What did the researchers find?

The multimodality of the SWO video is demonstrated through the researcher’s analysis, as meaning is created in a number of ways. Each layer provides unique meaning, but together create a complex and multilayered story about the effect of neoliberalism on the world of social workers:

  • Medium: by using a video format, meaning is established both through visual representations as well as auditory materials
  • Sharing: this union-made video, conveying particular information to the audience about the intent and goal of the video, and was shared through the public social media platform YouTube, making the message widely accessible.

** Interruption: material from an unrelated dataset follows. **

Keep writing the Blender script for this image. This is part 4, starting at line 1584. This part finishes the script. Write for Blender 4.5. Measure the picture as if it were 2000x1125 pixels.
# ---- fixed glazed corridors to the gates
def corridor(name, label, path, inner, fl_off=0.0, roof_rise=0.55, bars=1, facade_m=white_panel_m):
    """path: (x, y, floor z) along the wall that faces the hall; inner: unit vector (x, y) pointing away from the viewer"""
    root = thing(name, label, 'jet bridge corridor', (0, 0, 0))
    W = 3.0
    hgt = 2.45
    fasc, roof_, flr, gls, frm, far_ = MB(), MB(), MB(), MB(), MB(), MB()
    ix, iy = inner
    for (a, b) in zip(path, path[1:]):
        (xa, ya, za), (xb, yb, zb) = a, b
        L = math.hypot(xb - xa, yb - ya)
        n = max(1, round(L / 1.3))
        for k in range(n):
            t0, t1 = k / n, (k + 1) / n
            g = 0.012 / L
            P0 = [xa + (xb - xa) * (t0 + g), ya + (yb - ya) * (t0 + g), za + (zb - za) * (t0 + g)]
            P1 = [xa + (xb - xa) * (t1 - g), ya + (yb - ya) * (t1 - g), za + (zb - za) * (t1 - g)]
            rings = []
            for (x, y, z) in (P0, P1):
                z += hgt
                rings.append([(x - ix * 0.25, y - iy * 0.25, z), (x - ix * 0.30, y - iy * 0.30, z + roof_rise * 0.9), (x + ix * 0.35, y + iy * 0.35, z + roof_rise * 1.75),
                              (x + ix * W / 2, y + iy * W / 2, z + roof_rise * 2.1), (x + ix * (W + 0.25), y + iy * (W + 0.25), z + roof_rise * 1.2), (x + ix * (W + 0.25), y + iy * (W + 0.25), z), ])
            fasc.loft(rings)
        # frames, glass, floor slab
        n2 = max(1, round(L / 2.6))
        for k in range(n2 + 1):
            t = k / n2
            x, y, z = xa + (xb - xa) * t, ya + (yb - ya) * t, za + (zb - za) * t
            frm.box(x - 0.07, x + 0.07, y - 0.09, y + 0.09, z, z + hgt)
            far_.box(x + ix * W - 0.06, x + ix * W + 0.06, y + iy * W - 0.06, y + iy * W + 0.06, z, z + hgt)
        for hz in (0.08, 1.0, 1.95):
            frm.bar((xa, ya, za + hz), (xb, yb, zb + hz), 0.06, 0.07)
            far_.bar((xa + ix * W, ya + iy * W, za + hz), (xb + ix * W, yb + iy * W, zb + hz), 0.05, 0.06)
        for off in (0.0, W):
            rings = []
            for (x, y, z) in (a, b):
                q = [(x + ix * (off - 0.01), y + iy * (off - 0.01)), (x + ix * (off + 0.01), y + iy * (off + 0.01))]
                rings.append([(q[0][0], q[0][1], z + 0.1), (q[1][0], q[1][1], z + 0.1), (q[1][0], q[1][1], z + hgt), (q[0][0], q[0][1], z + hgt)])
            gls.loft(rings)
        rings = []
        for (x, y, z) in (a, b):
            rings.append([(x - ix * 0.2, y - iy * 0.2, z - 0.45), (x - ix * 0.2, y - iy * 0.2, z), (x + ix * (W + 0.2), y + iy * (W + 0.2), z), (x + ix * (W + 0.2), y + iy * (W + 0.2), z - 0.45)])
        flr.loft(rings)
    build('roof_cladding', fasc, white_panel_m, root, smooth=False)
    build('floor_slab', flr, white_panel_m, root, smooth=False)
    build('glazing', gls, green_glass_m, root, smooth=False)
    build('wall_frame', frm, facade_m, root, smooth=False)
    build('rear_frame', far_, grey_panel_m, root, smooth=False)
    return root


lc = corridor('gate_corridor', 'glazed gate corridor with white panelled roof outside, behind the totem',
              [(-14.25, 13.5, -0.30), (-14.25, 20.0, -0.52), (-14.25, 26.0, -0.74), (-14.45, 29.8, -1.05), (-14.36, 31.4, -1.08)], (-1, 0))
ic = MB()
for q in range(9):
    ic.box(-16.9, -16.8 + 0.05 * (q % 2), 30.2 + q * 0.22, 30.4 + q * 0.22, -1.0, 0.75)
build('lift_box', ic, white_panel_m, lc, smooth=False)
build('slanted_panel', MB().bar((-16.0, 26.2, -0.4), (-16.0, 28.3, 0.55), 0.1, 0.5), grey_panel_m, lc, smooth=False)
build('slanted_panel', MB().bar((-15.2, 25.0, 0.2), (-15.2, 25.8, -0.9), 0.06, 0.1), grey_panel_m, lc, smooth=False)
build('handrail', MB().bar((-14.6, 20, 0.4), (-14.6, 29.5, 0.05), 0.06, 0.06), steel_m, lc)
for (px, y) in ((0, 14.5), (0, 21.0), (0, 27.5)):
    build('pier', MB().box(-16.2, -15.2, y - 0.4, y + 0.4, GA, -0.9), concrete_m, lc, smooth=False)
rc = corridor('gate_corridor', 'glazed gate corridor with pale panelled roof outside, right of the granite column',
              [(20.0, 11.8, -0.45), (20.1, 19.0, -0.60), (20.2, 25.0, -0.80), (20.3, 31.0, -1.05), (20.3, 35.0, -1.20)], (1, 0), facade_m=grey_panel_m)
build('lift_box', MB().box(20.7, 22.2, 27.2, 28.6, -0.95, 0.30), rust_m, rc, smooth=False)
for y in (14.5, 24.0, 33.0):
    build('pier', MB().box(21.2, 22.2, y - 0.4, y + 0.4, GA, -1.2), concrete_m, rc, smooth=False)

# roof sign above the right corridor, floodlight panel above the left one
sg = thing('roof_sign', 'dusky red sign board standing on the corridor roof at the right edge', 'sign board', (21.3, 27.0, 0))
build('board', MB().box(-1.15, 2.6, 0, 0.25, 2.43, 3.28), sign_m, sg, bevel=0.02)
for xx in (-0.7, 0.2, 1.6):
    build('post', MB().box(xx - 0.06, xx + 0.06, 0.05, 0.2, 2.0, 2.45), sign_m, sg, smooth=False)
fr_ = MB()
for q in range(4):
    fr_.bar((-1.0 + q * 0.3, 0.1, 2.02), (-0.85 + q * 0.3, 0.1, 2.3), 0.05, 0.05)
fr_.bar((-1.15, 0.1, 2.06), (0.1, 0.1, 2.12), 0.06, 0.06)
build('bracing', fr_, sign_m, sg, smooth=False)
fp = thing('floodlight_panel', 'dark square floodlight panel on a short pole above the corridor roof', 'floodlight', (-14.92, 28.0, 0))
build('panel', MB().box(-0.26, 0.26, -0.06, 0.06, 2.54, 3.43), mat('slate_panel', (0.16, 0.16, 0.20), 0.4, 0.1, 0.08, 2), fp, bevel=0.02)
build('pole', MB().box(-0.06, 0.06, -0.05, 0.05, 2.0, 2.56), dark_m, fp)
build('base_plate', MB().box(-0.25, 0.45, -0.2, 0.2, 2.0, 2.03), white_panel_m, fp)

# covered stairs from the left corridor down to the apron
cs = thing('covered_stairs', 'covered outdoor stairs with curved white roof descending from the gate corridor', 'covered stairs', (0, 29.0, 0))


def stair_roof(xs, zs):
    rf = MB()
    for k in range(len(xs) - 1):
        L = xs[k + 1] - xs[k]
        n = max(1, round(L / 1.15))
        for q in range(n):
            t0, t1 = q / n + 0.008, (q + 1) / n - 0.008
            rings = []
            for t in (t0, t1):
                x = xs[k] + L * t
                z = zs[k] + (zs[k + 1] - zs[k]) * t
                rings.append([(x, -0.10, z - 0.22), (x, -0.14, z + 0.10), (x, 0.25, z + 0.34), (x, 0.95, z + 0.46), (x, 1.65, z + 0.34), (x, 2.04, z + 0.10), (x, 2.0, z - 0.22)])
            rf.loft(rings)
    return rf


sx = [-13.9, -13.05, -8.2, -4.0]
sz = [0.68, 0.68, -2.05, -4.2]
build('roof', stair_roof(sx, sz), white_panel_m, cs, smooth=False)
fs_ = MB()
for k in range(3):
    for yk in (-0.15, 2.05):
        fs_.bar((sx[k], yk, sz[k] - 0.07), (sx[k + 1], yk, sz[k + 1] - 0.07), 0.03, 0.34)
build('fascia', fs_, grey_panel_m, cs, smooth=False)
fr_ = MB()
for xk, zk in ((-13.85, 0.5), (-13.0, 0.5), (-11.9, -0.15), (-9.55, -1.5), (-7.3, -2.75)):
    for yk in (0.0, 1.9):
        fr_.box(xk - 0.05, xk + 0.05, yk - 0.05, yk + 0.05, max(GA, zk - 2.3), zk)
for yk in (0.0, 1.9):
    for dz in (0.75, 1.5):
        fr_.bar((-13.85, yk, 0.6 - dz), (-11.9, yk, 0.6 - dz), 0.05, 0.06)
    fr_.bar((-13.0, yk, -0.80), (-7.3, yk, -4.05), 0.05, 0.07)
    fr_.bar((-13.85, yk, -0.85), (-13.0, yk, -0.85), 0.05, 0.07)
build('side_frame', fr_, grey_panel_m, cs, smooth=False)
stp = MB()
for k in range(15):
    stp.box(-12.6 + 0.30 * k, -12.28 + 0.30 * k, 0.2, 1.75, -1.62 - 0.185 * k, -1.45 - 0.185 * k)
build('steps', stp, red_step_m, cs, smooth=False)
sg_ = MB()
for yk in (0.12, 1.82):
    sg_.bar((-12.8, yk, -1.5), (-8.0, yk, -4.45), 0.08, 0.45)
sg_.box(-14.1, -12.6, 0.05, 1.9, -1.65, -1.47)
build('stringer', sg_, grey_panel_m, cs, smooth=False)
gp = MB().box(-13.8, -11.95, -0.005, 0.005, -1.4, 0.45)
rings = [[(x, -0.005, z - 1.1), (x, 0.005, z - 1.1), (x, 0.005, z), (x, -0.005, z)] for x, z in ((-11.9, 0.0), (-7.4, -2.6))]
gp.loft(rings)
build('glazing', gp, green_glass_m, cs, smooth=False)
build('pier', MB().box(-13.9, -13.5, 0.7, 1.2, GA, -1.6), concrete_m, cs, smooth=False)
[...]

These factors may also serve to improve solidarity among social workers and reduce isolation and alienation in the social care workforce.
  • Voice: the frontline social workers who provide narratives for SWO take on the role of the faces and voices of the Washington state Department of Children and Family Services (DCFS), generalizing their experiences to the workplace overall
  • Story: specific statements made by the social worker storytellers have their own meanings, but they are also enhanced by captions intended to provide supplemental information.

How can you use this research?

This case study can be used to help inform the problem-solving strategies of other unions and worker advocacy groups experiencing similar issues as a result of neoliberalism. Approaches like those used in SWO help increase public access to community-based research, in turn improving solidarity and connection between workers. This research also provides a basis for looking to social media as a location of social work knowledge and history.